[INFORMATION SHOWN start]
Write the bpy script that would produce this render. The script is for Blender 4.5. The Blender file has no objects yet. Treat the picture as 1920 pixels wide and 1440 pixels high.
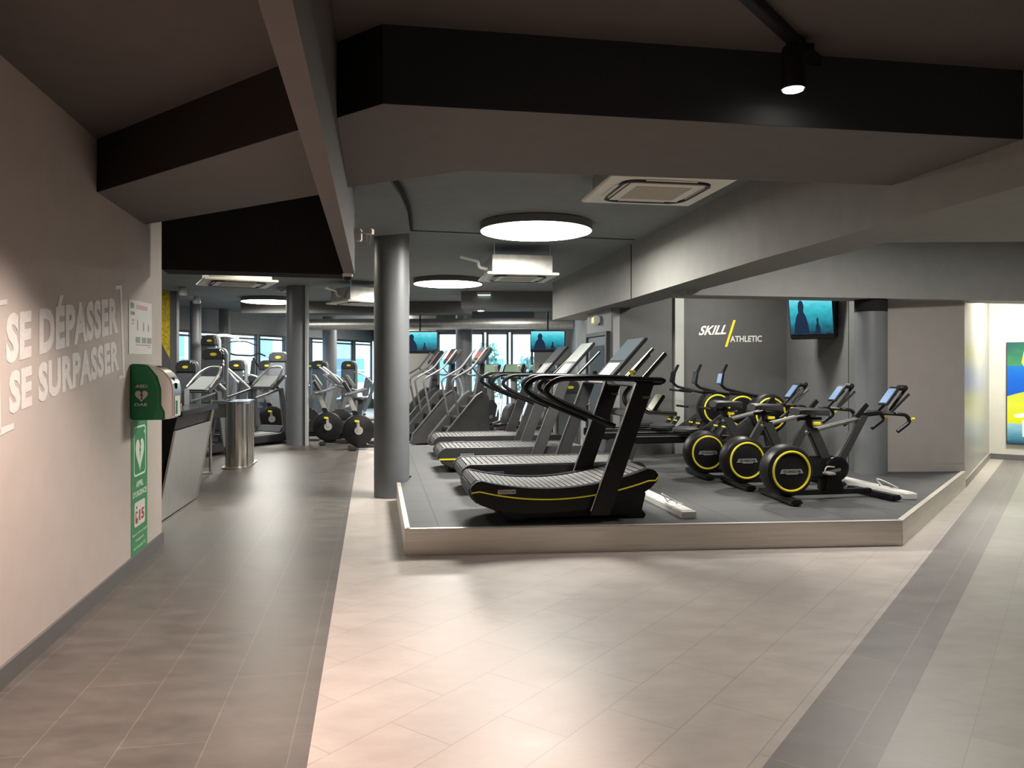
import bpy, bmesh, math, random
from math import sin, cos, pi, radians, sqrt, atan2
from mathutils import Vector, Matrix
random.seed(7)
sc = bpy.context.scene
COL = sc.collection

# ------------------------------------------------------------------ survey helpers
FPX, CX, HY, EYE = 1440.0, 960.0, 690.0, 1.5     # focal length in pixels, centre column, horizon row, eye height
def at_d(px, py, d):                              # point seen at (px, py) at depth d
    return Vector(((px-CX)/FPX*d, d, EYE-(py-HY)/FPX*d))
def at_z(px, py, z):                              # point seen at (px, py) at height z
    return at_d(px, py, (EYE-z)*FPX/(py-HY))
def on_plane(px, py, p0, p1):                     # point on the upright plane through plan points p0, p1
    k = (px-CX)/FPX
    dx, dy = p1[0]-p0[0], p1[1]-p0[1]
    t = (k*p0[1]-p0[0])/(dx-k*dy)
    return at_d(px, py, p0[1]+dy*t)

# ------------------------------------------------------------------ materials
MATS = {}
def mat(name, col, rough=.5, metal=0., noise=0., nscale=6., bump=0., bscale=60., spec=.5, emit=None, estr=0., aniso=None, coat=0.):
    m = bpy.data.materials.new(name); m.use_nodes = True
    nt = m.node_tree; b = nt.nodes['Principled BSDF']
    c = (*col, 1.)
    b.inputs['Base Color'].default_value = c
    b.inputs['Roughness'].default_value = rough
    b.inputs['Metallic'].default_value = metal
    b.inputs['Specular IOR Level'].default_value = spec
    if coat: b.inputs['Coat Weight'].default_value = coat
    if emit:
        b.inputs['Emission Color'].default_value = (*emit, 1.)
        b.inputs['Emission Strength'].default_value = estr
    tc = nt.nodes.new('ShaderNodeTexCoord')
    mp = nt.nodes.new('ShaderNodeMapping'); nt.links.new(tc.outputs['Object'], mp.inputs['Vector'])
    if aniso: mp.inputs['Scale'].default_value = aniso
    n = nt.nodes.new('ShaderNodeTexNoise'); n.inputs['Scale'].default_value = nscale; n.inputs['Detail'].default_value = 5
    nt.links.new(mp.outputs['Vector'], n.inputs['Vector'])
    r = nt.nodes.new('ShaderNodeValToRGB')
    a = max(noise, .02)
    r.color_ramp.elements[0].position = .3; r.color_ramp.elements[1].position = .7
    r.color_ramp.elements[0].color = tuple(max(0, x*(1-a)) for x in col)+(1,)
    r.color_ramp.elements[1].color = tuple(min(1, x*(1+a)) for x in col)+(1,)
    nt.links.new(n.outputs['Fac'], r.inputs['Fac'])
    nt.links.new(r.outputs['Color'], b.inputs['Base Color'])
    if bump:
        n2 = nt.nodes.new('ShaderNodeTexNoise'); n2.inputs['Scale'].default_value = bscale
        nt.links.new(mp.outputs['Vector'], n2.inputs['Vector'])
        bp = nt.nodes.new('ShaderNodeBump'); bp.inputs['Strength'].default_value = bump; bp.inputs['Distance'].default_value = .01
        nt.links.new(n2.outputs['Fac'], bp.inputs['Height']); nt.links.new(bp.outputs['Normal'], b.inputs['Normal'])
    MATS[name] = m
    return m

def tile_mat(name, c1, c2, mortar, bw, rh, msize, ang, rough, offset=.5, spec=.5, nz=.25, nsc=3., bump=.05):
    m = bpy.data.materials.new(name); m.use_nodes = True
    nt = m.node_tree; b = nt.nodes['Principled BSDF']; L = nt.links.new
    tc = nt.nodes.new('ShaderNodeTexCoord'); mp = nt.nodes.new('ShaderNodeMapping')
    L(tc.outputs['Object'], mp.inputs['Vector']); mp.inputs['Rotation'].default_value = (0, 0, -radians(ang))
    br = nt.nodes.new('ShaderNodeTexBrick'); br.offset = offset
    L(mp.outputs['Vector'], br.inputs['Vector'])
    br.inputs['Color1'].default_value = (*c1, 1); br.inputs['Color2'].default_value = (*c2, 1); br.inputs['Mortar'].default_value = (*mortar, 1)
    br.inputs['Scale'].default_value = 1; br.inputs['Brick Width'].default_value = bw; br.inputs['Row Height'].default_value = rh
    br.inputs['Mortar Size'].default_value = msize; br.inputs['Mortar Smooth'].default_value = .2
    n = nt.nodes.new('ShaderNodeTexNoise'); n.inputs['Scale'].default_value = nsc; n.inputs['Detail'].default_value = 8; n.inputs['Roughness'].default_value = .65
    mp2 = nt.nodes.new('ShaderNodeMapping'); L(tc.outputs['Object'], mp2.inputs['Vector']); mp2.inputs['Scale'].default_value = (1, 2.2, 1)
    mp2.inputs['Rotation'].default_value = (0, 0, -radians(ang))
    L(mp2.outputs['Vector'], n.inputs['Vector'])
    rp = nt.nodes.new('ShaderNodeValToRGB')
    rp.color_ramp.elements[0].position = .3; rp.color_ramp.elements[0].color = (1-nz,)*3+(1,)
    rp.color_ramp.elements[1].position = .7; rp.color_ramp.elements[1].color = (1+nz*.4,)*3+(1,)
    L(n.outputs['Fac'], rp.inputs['Fac'])
    mx = nt.nodes.new('ShaderNodeMix'); mx.data_type = 'RGBA'; mx.blend_type = 'MULTIPLY'; mx.inputs[0].default_value = 1
    L(br.outputs['Color'], mx.inputs[6]); L(rp.outputs['Color'], mx.inputs[7])
    L(mx.outputs[2], b.inputs['Base Color'])
    mr = nt.nodes.new('ShaderNodeMapRange'); mr.inputs['To Min'].default_value = rough-.08; mr.inputs['To Max'].default_value = rough+.1
    L(n.outputs['Fac'], mr.inputs['Value']); L(mr.outputs['Result'], b.inputs['Roughness'])
    b.inputs['Specular IOR Level'].default_value = spec
    bp = nt.nodes.new('ShaderNodeBump'); bp.inputs['Strength'].default_value = bump; bp.inputs['Distance'].default_value = .004
    sb = nt.nodes.new('ShaderNodeMath'); sb.operation = 'SUBTRACT'
    L(n.outputs['Fac'], sb.inputs[0]); L(br.outputs['Fac'], sb.inputs[1])
    L(sb.outputs[0], bp.inputs['Height']); L(bp.outputs['Normal'], b.inputs['Normal'])
    MATS[name] = m
    return m

def glass_mat(name, tint, gloss=.06, rough=.02):
    m = bpy.data.materials.new(name); m.use_nodes = True
    nt = m.node_tree; nt.nodes.clear(); L = nt.links.new
    o = nt.nodes.new('ShaderNodeOutputMaterial'); t = nt.nodes.new('ShaderNodeBsdfTransparent'); g = nt.nodes.new('ShaderNodeBsdfGlossy')
    mx = nt.nodes.new('ShaderNodeMixShader'); lw = nt.nodes.new('ShaderNodeLayerWeight'); lw.inputs['Blend'].default_value = .25
    ma = nt.nodes.new('ShaderNodeMath'); ma.operation = 'MULTIPLY_ADD'; ma.inputs[1].default_value = .6; ma.inputs[2].default_value = gloss
    t.inputs['Color'].default_value = (*tint, 1); g.inputs['Roughness'].default_value = rough
    L(lw.outputs['Fresnel'], ma.inputs[0]); L(ma.outputs[0], mx.inputs[0]); L(t.outputs[0], mx.inputs[1]); L(g.outputs[0], mx.inputs[2]); L(mx.outputs[0], o.inputs['Surface'])
    MATS[name] = m
    return m

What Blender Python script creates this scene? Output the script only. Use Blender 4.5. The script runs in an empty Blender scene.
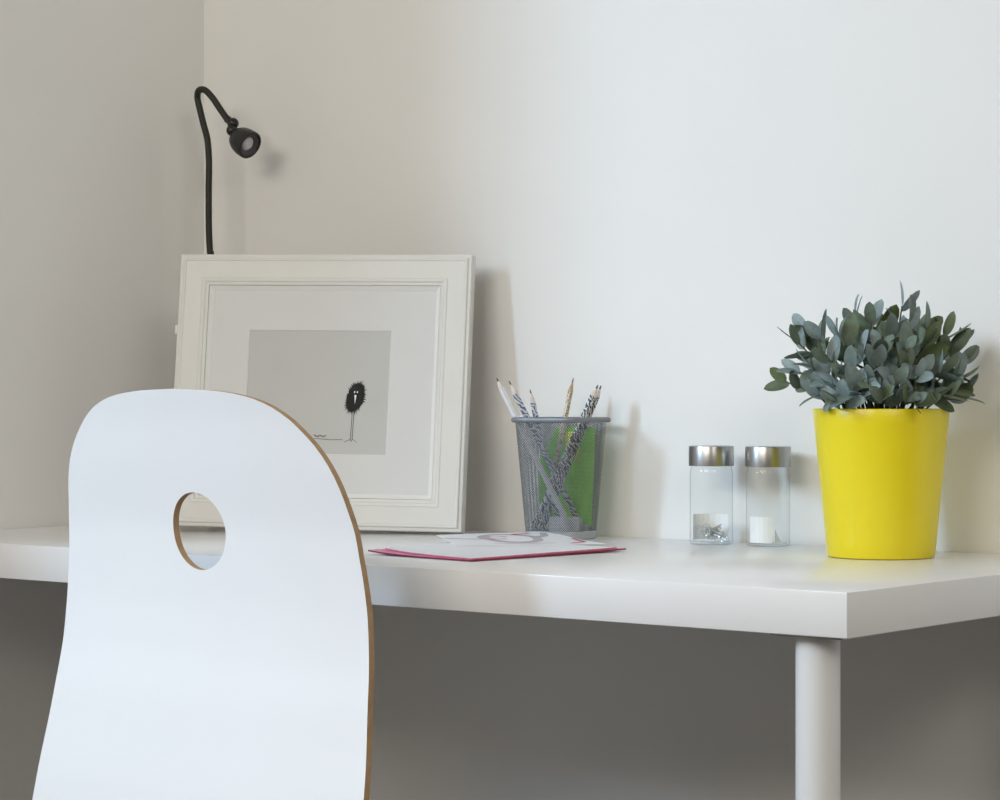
import bpy, bmesh, math, random
import numpy as np
from mathutils import Vector, Matrix
random.seed(7)
PI = math.pi
COL = bpy.context.scene.collection
SC = bpy.context.scene

# ------------------------------------------------------------------ measured layout (metres)
FPX = 2400.0                       # focal length for a 1000 px wide frame
YAW = 0.6786                       # camera turned left of the back wall's normal
CZ, DZ = 0.9004, 0.74              # camera height, desk-top height
LEN, DEP, THK = 1.3534, 0.54, 0.0388 # desk
WX = 0.0316                        # left wall plane
CR = Vector((math.cos(YAW), math.sin(YAW), 0)); CF = Vector((-math.sin(YAW), math.cos(YAW), 0))
CAM = Vector((LEN, -DEP, 0)) - CR * (347 / FPX * 2.0) - CF * 2.0; CAM.z = CZ

def at(x, y, z):                   # point of the photo's ray at depth z
    q = CAM + CF * z + CR * ((x - 500) / FPX * z)
    return Vector((q.x, q.y, CZ - (y - 400) / FPX * z))
def desk_pt(x, y):
    return at(x, y, FPX * (CZ - DZ) / (y - 400))
def place_at_px(px, ydepth):            # a point on the desk along photo column px, ydepth off the back wall
    d = CF + CR * ((px - 500) / FPX); k = (ydepth - CAM.y) / d.y; q = CAM + d * k
    return Vector((q.x, q.y, DZ))
def column_of(p):
    d = Vector((p[0], p[1], 0)) - Vector((CAM.x, CAM.y, 0)); return 500 + FPX * d.dot(CR) / d.dot(CF)
def depth_of(p):
    return (Vector((p[0], p[1], 0)) - Vector((CAM.x, CAM.y, 0))).dot(CF)

# ------------------------------------------------------------------ helpers
def tag(o, label=None, cat=None, group=None, kind=None):
    if label: o['label'] = label
    if cat: o['category'] = cat
    if group: o['group'] = group
    if kind: o['kind'] = kind
    return o
def thing(name, label, cat, loc=(0, 0, 0), rotz=0, group=None):
    o = bpy.data.objects.new(name, None); COL.objects.link(o)
    o.location = loc; o.rotation_euler = (0, 0, rotz); o.empty_display_size = 0.02
    return tag(o, label, cat, group)
def obj(name, bm, mats, parent=None, smooth=35):
    bmesh.ops.recalc_face_normals(bm, faces=bm.faces) if smooth is not None and smooth >= 0 else None
    bm.normal_update()
    if smooth:
        a = math.radians(abs(smooth))
        for f in bm.faces: f.smooth = True
        for e in bm.edges:
            if len(e.link_faces) == 2:
                if e.link_faces[0].normal.angle(e.link_faces[1].normal, 0) > a: e.smooth = False
    me = bpy.data.meshes.new(name); bm.to_mesh(me); bm.free()
    for m in (mats if isinstance(mats, (list, tuple)) else [mats]): me.materials.append(m)
    o = bpy.data.objects.new(name, me); COL.objects.link(o)
    if parent is not None: o.parent = parent
    return o
def box(bm, x0, x1, y0, y1, z0, z1, mi=0, bev=0.0):
    vs = [bm.verts.new((x, y, z)) for z in (z0, z1) for y in (y0, y1) for x in (x0, x1)]
    fs = []
    for q in ((0, 2, 3, 1), (4, 5, 7, 6), (0, 1, 5, 4), (2, 6, 7, 3), (0, 4, 6, 2), (1, 3, 7, 5)):
        f = bm.faces.new([vs[i] for i in q]); f.material_index = mi; fs.append(f)
    if bev:
        es = list({e for f in fs for e in f.edges})
        bmesh.ops.bevel(bm, geom=es, offset=bev, segments=2, affect='EDGES', profile=0.5)
def lathe(bm, prof, n=48, c=(0, 0, 0), mi=0, cap0=False, cap1=False, mat=None):
    rings = []
    for r, z in prof:
        ring = []
        for k in range(n):
            a = 2 * PI * k / n
            p = Vector((r * math.cos(a), r * math.sin(a), z))
            if mat: p = mat @ p
            ring.append(bm.verts.new(p + Vector(c)))
        rings.append(ring)
    for a, b in zip(rings, rings[1:]):
        for k in range(n):
            f = bm.faces.new((a[k], a[(k + 1) % n], b[(k + 1) % n], b[k])); f.material_index = mi
    if cap0: bm.faces.new(rings[0][::-1]).material_index = mi
    if cap1: bm.faces.new(rings[-1]).material_index = mi
    return rings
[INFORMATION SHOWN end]
> **WHAT THE EXERCISE ASKS**
Your task is to reproduce exactly the lines from the start of the data above through the line containing "return at_d(px, py, p0[1]+dy*t)", leaving every picture out.

> **SOLUTION TO THE PROBLEM**
Write the bpy script that would produce this render. The script is for Blender 4.5. The Blender file has no objects yet. Treat the picture as 1920 pixels wide and 1440 pixels high.
import bpy, bmesh, math, random
from math import sin, cos, pi, radians, sqrt, atan2
from mathutils import Vector, Matrix
random.seed(7)
sc = bpy.context.scene
COL = sc.collection

# ------------------------------------------------------------------ survey helpers
FPX, CX, HY, EYE = 1440.0, 960.0, 690.0, 1.5     # focal length in pixels, centre column, horizon row, eye height
def at_d(px, py, d):                              # point seen at (px, py) at depth d
    return Vector(((px-CX)/FPX*d, d, EYE-(py-HY)/FPX*d))
def at_z(px, py, z):                              # point seen at (px, py) at height z
    return at_d(px, py, (EYE-z)*FPX/(py-HY))
def on_plane(px, py, p0, p1):                     # point on the upright plane through plan points p0, p1
    k = (px-CX)/FPX
    dx, dy = p1[0]-p0[0], p1[1]-p0[1]
    t = (k*p0[1]-p0[0])/(dx-k*dy)
    return at_d(px, py, p0[1]+dy*t)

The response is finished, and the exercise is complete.